Buna bağlı olarak her yerel ortam ve iklime göre değişen alt farklılıklar mümkün olacak.
Bu izahımızın risale dilindeki ifadesi ile “Tavaif-i müluk” anlamında ayrıştırıcı ve her taifenin kendi başına bir iktidar/malikiyet sevdasına kapılıp bölünme riskine girilmemesi için uyarır. Bu şarta dikkat etmek kaydıyla Prens Sabahattin’in “adem-i merkeziyet” tezini daha sistematik temellere oturtur.
Halkın taleplerini, hatta tercihlerini önemser. İdarecileri baskı yapmamaları konusunda ciddi ikaz eder.
Hürriyetçi ve katılımcı bir sistemden yanadır. Hürriyet sınırlarını “meşru olması” şartına bağlar. Siyasi düzlemde, iktidar ve taht kavgaları ile devlet dayatması altındaki kanunlara “kanunsuzluk”, bu yaklaşımdaki “cumhuriyete” ise istibdat gözüyle bakar. Keyfiliğe ve cebriliğe ise muhalefet eder.
Temel haklar, başta anadil, inanç, kimlik, başörtüsü, azınlıklar v.s. bütün gruplar için anayasal vatandaşlık temelinde eşit olmalı.

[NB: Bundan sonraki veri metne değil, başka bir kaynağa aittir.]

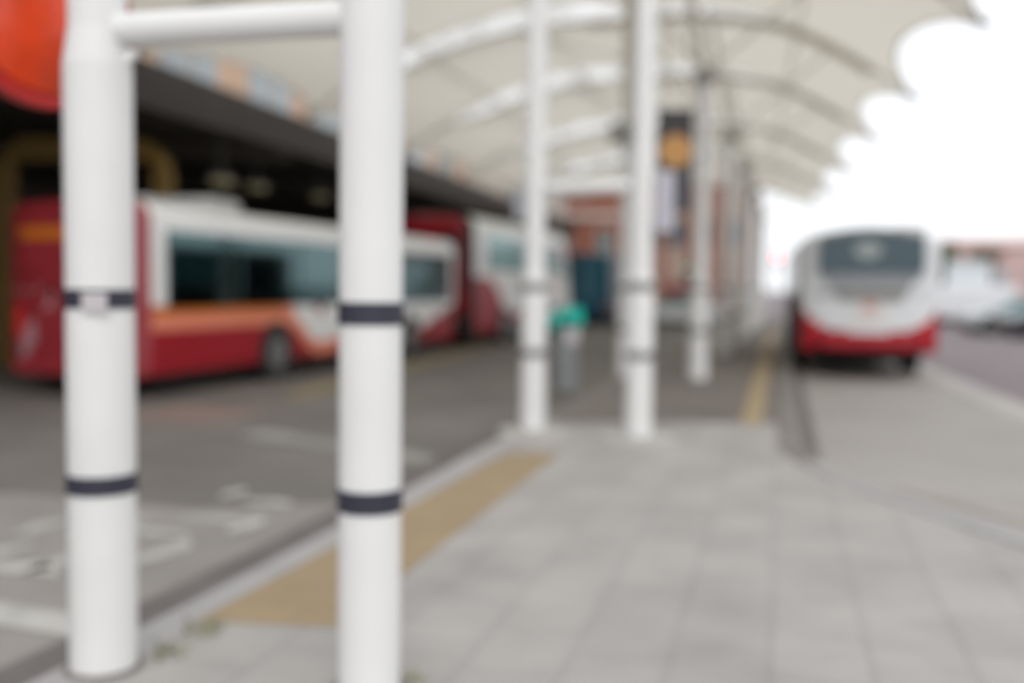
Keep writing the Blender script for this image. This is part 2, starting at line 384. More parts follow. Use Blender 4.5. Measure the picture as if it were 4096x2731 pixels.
# ------------------------------------------------------------------ canopy
can = thing('canopy', 'large white tensioned fabric canopy with scalloped edges arching over the platform', 'canopy')
def gap(u):                                            # depth of the clear strip between two neighbouring bays
    a = max(0, min(1, (u - .06) / .10)); c = max(0, min(1, (.80 - u) / .30))
    return .03 + .44 * min(a, c)
NU, NV = 48, 14
for k in range(len(ROWS) - 1):
    d0, d1 = ROWS[k], ROWS[k + 1]; rows = []
    for j in range(NV + 1):
        v = j / NV; s = math.sin(PI * v) ** .7 if 0 < v < 1 else 0; s0, s1 = .036 * s, .062 * s; row = []
        for i in range(NU + 1):
            u = s0 + (1 - s0 - s1) * i / NU
            a, c = arch(d0, u), arch(d1, u)
            a = a - Vector((0, 0, gap(u)))
            p = a.lerp(c, v); p.z -= .30 * math.sin(PI * v) * math.sin(PI * (.08 + .84 * u))
            row.append(p)
        rows.append(row)
    b = MB(); b.grid(rows); b.build('membrane', M['membrane'], can)
    for e in (0, NU):                                  # hem tube with its cable along each scalloped edge
        h = MB(); h.tube([r[e] for r in rows], .035); h.build('hem', M['white_far'], can)
for d in ROWS:
    us = [i / 40 for i in range(41)]
    b = MB(); b.tube([arch(d, u) + Vector((0, 0, .03)) for u in us], .06)
    b.tube([arch(d, u) - Vector((0, 0, gap(u) + .02)) for u in us], .045)
    o = b.build('arch', M['white_far'], can)
    b = MB(); b.grid([[arch(d, .46 + .47 * q / 20) + Vector((0, e, -gap(.46 + .47 * q / 20) - .065 + .02 * abs(e))) for q in range(21)] for e in (-.1, .1, .32, .52)])
    b.build('arch_shade_strip', M['archshade'], o)  # strip added under each arch for its darker shade band
    if d > 12:
        b = MB(); b.grid([[arch(d, u) for u in us], [arch(d, u) - Vector((0, 0, gap(u))) for u in us]]); b.build('clear_strip', M['glazing'], o)
    for e, sgn in ((foot_l(d), -1), (foot_r(d), 1)):
        b = MB(); b.box(e + Vector((sgn * .04, 0, -.0)), (.22, .10, .12), bev=.03); b.build('corner_plate', M['greyband'], o)
for u in (.2, .38, .62, .8):                            # purlins that tie the arches together
    b = MB(); b.tube([arch(d, u) - Vector((0, 0, .42 if u < .5 else .3)) for d in ROWS], .03); b.build('purlin', M['steel'], can)
for k in range(1, len(ROWS) - 1):                      # diagonal wind braces in the bays
    a, c = arch(ROWS[k], .34), arch(ROWS[k + 1], .56)
    b = MB(); b.cyl(a - Vector((0, 0, .5)), c - Vector((0, 0, .35)), .04, seg=8); b.build('brace', M['steel'], can)

# ------------------------------------------------------------------ station building on the left
FA = lambda y, off=0.0: (-6.77 + .236 * (y - 17.1) - off, y)
st = thing('station_building', 'dark roofed station building with brown fascia over the bus lane and pale upper storey', 'building')
def along(y0, y1, o0, o1):
    a, c = FA(y0, o0), FA(y1, o0); e, g = FA(y1, o1), FA(y0, o1)
    return [a, c, e, g]
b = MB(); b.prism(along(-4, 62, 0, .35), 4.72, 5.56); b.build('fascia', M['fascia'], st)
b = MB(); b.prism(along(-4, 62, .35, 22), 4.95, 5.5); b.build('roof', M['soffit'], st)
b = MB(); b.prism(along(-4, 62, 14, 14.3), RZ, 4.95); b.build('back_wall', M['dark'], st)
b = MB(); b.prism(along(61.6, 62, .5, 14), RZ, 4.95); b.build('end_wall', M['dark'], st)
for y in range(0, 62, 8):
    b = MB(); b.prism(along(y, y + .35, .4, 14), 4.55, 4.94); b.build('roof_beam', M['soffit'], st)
b = MB(); b.prism(along(10, 62, 2.4, 9), 5.5, 9.0); up = b.build('upper_wall', M['grille'], st)
b = MB(); b.prism(along(46, 61.9, .6, 2.38), 5.57, 8.6); b.build('upper_wall', M['lintel'], st)
yw = 10.6
i = 0
while yw < 60:
    wd = 1.0 if i % 3 != 2 else 1.3
    b = MB(); b.prism(along(yw, yw + wd, 2.36, 2.4), 5.75, 8.4)
    b.build('window' if i % 3 != 2 else 'peach_panel', M['skyglass'] if i % 3 != 2 else M['peach'], up); yw += wd + .22; i += 1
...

Bu hakları, imtiyazsız bir şekilde ortaya koymak esas olmalıdır. Cinsiyete, etnik referansa veya dini inancına göre tasnif edilmiş veya talep edilmiş ve bölünmüş haklar ile farklı küme çatışmalarının istediği imtiyazlar yerine, vatandaş temelinde kültürel, sosyal ve siyasi taleplerin vazgeçilmez haklar olarak kullanıldığı eşitlikçi bir düzene ihtiyaç vardır.

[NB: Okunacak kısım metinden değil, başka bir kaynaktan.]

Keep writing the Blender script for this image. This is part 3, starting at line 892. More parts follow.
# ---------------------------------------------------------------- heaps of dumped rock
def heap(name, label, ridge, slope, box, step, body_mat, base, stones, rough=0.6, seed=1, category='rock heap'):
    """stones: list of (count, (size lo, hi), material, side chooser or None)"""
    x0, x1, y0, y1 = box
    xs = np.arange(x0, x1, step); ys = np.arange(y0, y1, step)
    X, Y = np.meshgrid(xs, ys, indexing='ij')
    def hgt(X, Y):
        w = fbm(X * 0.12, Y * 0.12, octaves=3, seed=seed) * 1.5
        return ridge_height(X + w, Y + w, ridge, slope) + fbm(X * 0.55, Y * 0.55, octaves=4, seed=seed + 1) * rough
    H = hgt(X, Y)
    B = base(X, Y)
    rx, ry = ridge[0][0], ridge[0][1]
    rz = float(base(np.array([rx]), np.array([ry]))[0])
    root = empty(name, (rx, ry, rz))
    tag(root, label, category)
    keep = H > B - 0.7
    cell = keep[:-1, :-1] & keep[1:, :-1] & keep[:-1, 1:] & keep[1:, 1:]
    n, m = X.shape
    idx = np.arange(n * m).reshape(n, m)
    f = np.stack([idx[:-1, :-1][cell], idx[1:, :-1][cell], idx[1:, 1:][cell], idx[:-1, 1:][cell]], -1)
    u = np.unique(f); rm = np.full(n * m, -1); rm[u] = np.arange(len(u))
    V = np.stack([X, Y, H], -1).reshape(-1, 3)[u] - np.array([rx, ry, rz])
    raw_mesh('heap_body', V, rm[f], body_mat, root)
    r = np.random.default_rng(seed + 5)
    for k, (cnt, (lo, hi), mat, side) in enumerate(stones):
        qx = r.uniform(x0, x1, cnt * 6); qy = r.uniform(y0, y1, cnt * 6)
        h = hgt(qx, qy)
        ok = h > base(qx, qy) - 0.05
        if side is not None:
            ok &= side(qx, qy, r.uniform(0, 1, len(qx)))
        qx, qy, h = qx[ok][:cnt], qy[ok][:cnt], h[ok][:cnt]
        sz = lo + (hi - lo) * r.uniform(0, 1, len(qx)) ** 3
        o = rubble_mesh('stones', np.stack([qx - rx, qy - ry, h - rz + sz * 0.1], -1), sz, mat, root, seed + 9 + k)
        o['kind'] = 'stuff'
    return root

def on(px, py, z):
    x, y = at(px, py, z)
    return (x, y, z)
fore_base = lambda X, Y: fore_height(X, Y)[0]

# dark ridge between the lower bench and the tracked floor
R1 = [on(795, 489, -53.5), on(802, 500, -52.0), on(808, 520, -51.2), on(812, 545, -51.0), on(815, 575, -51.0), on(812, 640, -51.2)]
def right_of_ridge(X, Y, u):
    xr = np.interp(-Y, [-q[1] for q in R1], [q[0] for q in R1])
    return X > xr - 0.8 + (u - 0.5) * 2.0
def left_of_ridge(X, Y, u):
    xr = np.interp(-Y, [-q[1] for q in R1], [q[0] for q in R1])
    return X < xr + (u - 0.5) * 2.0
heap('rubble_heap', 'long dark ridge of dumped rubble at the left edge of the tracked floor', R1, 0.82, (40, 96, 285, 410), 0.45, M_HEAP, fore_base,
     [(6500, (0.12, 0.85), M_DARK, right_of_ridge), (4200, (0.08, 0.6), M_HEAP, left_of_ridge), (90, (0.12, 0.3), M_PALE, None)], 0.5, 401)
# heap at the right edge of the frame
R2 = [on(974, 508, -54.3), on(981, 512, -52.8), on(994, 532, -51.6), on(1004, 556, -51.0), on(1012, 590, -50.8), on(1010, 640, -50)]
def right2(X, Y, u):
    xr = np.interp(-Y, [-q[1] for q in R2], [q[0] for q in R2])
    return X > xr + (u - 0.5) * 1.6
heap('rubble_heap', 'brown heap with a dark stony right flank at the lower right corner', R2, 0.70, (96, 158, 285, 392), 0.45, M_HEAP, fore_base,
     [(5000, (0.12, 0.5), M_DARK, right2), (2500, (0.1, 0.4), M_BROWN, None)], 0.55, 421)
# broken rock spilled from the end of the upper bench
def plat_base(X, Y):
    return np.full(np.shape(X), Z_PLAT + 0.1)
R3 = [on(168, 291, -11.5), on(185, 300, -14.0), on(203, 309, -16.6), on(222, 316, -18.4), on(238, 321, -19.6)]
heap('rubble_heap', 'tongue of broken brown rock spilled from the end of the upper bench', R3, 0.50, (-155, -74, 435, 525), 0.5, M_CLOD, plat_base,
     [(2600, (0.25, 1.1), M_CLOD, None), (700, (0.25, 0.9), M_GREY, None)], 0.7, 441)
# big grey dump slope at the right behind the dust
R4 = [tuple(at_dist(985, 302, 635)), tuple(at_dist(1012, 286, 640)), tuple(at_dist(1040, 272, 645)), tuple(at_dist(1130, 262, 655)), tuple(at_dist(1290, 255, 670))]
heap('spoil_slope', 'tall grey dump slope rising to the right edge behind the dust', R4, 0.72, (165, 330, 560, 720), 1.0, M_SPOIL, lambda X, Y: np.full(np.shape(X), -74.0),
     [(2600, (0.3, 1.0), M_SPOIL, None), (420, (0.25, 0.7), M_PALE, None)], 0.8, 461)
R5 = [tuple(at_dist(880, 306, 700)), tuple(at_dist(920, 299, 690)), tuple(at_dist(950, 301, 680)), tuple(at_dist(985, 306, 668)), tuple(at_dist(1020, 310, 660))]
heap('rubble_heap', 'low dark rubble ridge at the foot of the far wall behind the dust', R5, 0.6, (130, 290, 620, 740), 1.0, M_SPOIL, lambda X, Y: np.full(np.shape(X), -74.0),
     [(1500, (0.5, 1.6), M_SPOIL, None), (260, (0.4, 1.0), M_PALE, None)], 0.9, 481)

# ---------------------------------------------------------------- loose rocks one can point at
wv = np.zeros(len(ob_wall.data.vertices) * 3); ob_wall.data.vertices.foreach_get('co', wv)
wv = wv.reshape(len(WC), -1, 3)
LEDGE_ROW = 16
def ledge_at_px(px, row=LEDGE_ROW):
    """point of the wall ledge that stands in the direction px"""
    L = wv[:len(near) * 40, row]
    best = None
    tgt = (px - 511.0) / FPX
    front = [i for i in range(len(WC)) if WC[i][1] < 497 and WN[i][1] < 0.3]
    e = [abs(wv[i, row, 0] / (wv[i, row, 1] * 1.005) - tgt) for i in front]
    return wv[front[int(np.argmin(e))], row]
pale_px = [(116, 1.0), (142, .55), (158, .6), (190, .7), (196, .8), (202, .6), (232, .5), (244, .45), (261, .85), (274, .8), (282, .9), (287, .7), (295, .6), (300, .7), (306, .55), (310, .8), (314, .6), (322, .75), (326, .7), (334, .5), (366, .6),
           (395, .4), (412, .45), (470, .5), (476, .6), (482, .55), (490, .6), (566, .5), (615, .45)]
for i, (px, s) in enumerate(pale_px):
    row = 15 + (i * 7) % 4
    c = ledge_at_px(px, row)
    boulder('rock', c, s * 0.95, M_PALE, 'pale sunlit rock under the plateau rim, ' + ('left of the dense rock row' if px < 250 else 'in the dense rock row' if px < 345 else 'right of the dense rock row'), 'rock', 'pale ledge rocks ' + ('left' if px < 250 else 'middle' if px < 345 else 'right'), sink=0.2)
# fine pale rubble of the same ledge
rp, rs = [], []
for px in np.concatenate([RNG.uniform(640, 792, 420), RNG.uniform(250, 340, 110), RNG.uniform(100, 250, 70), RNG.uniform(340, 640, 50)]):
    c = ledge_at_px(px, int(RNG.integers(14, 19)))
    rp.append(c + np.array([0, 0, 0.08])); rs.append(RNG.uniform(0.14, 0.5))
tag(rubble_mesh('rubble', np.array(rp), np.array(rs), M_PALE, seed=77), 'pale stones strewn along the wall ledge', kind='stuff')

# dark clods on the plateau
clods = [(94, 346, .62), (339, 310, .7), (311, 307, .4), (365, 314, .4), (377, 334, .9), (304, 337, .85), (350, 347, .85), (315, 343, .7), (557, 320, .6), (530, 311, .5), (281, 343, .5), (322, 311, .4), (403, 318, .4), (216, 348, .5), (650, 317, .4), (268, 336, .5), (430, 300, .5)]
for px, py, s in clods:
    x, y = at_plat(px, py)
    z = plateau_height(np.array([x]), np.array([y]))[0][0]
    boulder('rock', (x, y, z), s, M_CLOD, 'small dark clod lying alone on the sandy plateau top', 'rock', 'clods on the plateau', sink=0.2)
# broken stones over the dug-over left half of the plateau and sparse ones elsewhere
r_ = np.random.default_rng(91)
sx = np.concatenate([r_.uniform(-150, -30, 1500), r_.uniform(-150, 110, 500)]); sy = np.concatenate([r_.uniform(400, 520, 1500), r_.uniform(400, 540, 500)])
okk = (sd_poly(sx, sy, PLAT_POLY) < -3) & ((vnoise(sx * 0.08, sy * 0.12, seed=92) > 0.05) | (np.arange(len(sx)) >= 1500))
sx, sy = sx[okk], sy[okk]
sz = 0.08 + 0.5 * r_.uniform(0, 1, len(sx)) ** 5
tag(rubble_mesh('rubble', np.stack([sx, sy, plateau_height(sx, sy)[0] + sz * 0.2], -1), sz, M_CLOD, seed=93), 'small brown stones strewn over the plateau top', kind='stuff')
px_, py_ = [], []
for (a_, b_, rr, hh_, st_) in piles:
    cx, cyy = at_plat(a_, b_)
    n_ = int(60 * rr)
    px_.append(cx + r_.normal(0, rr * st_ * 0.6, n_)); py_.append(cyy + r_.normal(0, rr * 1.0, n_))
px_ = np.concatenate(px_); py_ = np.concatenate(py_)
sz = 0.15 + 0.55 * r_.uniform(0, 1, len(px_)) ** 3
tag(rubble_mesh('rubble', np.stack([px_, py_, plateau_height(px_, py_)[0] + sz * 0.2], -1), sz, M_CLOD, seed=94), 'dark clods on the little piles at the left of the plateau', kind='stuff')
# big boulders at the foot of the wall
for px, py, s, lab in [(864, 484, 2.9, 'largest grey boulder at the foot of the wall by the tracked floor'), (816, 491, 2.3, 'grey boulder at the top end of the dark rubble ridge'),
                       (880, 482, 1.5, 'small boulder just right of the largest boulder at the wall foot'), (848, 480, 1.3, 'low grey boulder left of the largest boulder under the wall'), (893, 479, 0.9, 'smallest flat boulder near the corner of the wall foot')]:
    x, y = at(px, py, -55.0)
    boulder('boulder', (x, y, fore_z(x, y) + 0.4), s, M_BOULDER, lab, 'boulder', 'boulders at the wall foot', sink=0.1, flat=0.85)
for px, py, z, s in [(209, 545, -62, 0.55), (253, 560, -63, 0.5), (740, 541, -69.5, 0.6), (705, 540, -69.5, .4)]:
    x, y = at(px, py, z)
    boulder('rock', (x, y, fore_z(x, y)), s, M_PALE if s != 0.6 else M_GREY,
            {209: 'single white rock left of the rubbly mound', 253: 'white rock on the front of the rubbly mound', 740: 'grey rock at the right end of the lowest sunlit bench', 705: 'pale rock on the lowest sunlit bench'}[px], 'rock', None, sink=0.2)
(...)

İktidar hırsı ve gücünün, muhalefetle bir tahterevalli kurarak birbirlerinin değirmenine su taşıdıkları siyasi polemik ve kışkırtıcı yarış, demokratik bir güzergahta anlamını yitirmektedir. Her şeyin seçim kazanma senaryolarıyla oya tahvil edildiği çapsız, fırsatçı ve hatta zaman zaman ayrıştırıcı hak tanzimleri, sağlıklı bir demokrasi kültürünü doğurmaz. Hırçın siyasetin bundan kaçınması lazım. Devlet otoritesi, vatandaş talepleri karşısında lütufkar davranamaz. Tam tersine emaneti/hakkı sahibine teslim etmekle ve ona hizmet etmekle yükümlüdür.
Kimse kimseyi psikolojik açıdan ezerek yardım ettiğini hissettirmemelidir. Yöneticiler, kamu kaynakları ile lütufta bulunmadıklarının idrakinde olmalıdır. Darbelerle, Kemalizmle dünün dehşet tablolarını göz önüne getirerek, gıdım gıdım hak dağıtma pozisyonu hükümetin takdirine bağlı olmamalıdır.

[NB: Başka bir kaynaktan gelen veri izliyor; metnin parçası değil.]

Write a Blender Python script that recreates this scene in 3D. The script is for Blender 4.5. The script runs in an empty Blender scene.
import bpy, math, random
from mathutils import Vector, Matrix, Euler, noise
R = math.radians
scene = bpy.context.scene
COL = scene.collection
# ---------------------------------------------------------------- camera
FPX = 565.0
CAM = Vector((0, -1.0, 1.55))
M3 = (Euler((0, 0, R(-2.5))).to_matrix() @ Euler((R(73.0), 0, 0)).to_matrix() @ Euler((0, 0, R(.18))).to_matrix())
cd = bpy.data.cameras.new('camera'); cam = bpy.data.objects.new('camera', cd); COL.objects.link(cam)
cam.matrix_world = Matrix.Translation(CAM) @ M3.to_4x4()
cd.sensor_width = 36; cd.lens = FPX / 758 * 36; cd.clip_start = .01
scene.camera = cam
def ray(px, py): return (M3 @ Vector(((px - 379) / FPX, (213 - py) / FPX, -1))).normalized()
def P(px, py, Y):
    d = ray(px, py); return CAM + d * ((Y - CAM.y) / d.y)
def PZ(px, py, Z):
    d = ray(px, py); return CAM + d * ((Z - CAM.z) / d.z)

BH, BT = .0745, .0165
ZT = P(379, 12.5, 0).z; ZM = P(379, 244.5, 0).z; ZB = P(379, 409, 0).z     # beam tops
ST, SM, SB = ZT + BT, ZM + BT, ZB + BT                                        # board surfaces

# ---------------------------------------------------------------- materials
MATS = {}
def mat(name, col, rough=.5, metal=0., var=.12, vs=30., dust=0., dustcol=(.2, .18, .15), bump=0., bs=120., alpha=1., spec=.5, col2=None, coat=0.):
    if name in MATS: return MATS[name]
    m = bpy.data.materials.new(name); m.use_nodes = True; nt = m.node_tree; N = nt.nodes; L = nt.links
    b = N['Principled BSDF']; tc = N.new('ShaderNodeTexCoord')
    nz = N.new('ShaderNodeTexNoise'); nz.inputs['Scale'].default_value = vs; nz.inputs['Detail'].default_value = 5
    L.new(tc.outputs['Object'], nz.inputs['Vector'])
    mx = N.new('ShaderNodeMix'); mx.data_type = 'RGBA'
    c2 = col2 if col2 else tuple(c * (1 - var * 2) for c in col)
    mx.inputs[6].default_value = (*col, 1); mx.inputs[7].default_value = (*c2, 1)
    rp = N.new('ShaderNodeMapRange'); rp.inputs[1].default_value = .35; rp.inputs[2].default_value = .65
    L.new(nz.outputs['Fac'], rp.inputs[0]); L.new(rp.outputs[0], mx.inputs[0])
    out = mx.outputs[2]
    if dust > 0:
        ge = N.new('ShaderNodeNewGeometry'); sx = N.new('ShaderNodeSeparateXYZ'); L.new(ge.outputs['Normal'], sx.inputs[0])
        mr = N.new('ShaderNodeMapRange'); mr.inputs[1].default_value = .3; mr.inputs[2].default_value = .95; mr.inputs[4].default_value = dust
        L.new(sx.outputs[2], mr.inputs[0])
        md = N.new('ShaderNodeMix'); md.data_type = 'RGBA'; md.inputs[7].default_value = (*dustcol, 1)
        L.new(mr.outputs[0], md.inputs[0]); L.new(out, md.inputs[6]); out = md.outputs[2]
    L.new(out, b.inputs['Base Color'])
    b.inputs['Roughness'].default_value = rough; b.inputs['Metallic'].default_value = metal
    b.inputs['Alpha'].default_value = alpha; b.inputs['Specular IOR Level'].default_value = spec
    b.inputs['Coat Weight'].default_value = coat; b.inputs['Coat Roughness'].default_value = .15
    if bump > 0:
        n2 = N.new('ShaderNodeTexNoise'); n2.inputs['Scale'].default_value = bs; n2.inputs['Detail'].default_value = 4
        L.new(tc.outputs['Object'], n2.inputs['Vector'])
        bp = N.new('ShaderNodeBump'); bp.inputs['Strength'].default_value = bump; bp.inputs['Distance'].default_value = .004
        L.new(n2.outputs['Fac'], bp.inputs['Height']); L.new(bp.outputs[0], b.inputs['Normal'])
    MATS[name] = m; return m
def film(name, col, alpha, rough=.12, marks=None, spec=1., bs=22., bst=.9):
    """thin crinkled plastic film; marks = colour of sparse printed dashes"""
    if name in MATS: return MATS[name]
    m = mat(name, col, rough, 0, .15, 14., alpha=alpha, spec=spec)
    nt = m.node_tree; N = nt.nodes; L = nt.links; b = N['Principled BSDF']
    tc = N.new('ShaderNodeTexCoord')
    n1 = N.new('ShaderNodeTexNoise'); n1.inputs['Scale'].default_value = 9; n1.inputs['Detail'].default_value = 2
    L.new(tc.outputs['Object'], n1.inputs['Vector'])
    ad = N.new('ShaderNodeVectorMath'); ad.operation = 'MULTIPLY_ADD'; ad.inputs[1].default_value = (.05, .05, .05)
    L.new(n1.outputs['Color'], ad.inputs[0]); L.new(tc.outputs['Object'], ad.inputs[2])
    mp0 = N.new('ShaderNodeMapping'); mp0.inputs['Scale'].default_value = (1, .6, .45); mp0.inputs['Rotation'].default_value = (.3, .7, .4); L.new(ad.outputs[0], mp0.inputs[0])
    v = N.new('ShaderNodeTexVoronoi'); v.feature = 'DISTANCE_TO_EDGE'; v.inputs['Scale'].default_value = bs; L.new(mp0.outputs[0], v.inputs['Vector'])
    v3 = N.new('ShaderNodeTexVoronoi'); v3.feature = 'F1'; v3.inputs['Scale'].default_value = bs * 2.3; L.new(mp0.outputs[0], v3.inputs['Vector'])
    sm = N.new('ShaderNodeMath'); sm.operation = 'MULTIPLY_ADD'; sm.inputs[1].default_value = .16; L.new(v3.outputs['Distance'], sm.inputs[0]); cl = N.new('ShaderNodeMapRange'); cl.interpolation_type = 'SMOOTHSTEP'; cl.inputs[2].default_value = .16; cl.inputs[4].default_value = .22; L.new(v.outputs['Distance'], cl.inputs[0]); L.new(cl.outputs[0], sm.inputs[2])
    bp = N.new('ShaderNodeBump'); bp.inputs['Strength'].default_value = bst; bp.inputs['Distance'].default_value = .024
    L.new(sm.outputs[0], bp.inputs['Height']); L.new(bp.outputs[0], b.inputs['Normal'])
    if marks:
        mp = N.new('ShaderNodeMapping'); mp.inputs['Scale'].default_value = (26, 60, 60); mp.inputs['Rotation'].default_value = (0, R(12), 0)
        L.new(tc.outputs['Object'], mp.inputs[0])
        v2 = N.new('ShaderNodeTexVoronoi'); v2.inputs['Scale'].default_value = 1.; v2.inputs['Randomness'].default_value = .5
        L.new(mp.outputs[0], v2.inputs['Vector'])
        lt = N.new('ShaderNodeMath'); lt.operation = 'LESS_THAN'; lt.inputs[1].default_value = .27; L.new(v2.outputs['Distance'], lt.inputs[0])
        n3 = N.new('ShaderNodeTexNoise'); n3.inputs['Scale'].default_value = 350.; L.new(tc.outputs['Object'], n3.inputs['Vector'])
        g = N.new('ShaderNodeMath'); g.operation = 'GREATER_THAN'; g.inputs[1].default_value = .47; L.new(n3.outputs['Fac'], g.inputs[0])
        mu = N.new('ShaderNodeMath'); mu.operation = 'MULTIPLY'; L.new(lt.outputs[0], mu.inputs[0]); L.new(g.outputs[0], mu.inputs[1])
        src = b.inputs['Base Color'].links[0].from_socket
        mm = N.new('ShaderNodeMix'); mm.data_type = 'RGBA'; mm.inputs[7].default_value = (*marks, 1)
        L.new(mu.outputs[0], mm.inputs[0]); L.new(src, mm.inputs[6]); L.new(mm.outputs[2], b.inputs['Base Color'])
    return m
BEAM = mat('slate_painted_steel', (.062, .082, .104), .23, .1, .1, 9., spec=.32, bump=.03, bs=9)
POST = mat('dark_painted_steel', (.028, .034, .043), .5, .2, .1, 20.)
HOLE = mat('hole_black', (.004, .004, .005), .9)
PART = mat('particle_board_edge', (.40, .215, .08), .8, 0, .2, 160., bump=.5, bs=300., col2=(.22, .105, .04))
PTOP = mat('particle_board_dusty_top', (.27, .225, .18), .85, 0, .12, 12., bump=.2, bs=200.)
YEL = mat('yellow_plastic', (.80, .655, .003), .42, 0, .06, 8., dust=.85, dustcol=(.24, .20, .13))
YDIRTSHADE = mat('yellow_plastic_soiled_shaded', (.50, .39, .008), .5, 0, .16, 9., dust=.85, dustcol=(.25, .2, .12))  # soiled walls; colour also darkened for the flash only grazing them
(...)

İnsan haklarının ve insani düşünmenin temel refleksleri ve müzakerenin en uçlara dokunacak yasaksız konuşma ve meşru taleplerde bulunma hakkı, asla kısıtlanmamalı ve siyasi rekabetin bir parçası sayılmamalıdır.
Enver Hocanın Arnavut modelinden kalma bu yapı ve sistem; Buyurgan, baskıcı ve Stalinist karakterini hem iktidara, hem muhalefete hem de yarı sivil toplum kuruluşları ile sürdürememelidir. Kısmi iyileştirmeler değil, esastan ve yapısal çözümlerin öne çıkması gerekir.
Bu komple silkinmenin adı, tam demokrasi idrakinde sivil bir anayasa ile mümkündür.
Yarısı doğru diğer yarısı saklanmış ve gizlenmiş hilekar beyanların ve fırsatçı husumetin beylik tasaları artık bu toplumu doyurmamaktadır.